For Ohioans, those reform measures should sound familiar because it has many components that have also been pushed here. In fact, the Cleveland Plan did away with much of the first in, last out provisions in employment contracts, as well as tenure. Louisiana's law was hailed by many corporate reformers. It is unclear whether these legal findings will impact the ability of the reforms to take hold elsewhere.

Couple what's happened in Louisiana on Vouchers and teacher reform with the separate rulings out of California and Illinois that found Charter Schools to not be public schools, even though they are designated as such throughout those state's codes, and one wonders about the future of many of these measures.

Regardless of what one thinks of these provisions, the fact that courts on both sides of the aisle are striking them down should cause one pause. And as Ohio goes full-steam ahead with its expansion of Vouchers in Gov. John Kasich's new education plan, there are issues with that as well.

For instance, Kasich has specifically earmarked State Lottery Profits for vouchers, which are directly paid to private schools. As I have discussed earlier, I'm not sure designating lottery money for private schools is constitutional, given that voters chose to institute a lottery in the 1970s for public schools. Particularly telling was when the Governor's education advisors were asked last week about the constitutionality of that provision, they declined to comment.

In addition, shifting focus away from "rescuing" kids from poor performing districts to granting parents more choices is a fundamental shift from the reasoning for the Cleveland Voucher program, which was held as constitutional by the U.S. Supreme Court in the early 2000s.

It is unclear whether parental choice would be a constitutionally acceptable reason to divert public funds to private institutions.
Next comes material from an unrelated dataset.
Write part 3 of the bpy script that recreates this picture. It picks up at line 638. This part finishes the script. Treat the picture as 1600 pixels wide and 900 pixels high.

It seems, though, that with the shift in reasoning for vouchers would come a different constitutional analysis -- one that may not hold parental choice in as high a regard, in a legal sense, as rescuing children from failing schools did.

For as we now know, Ohio's voucher children perform no better, and in some cases worse, than the children who remain in the public school.

I don't know if any of these issues will pop up during subcommittee this week, but I think they definitely need to be explored.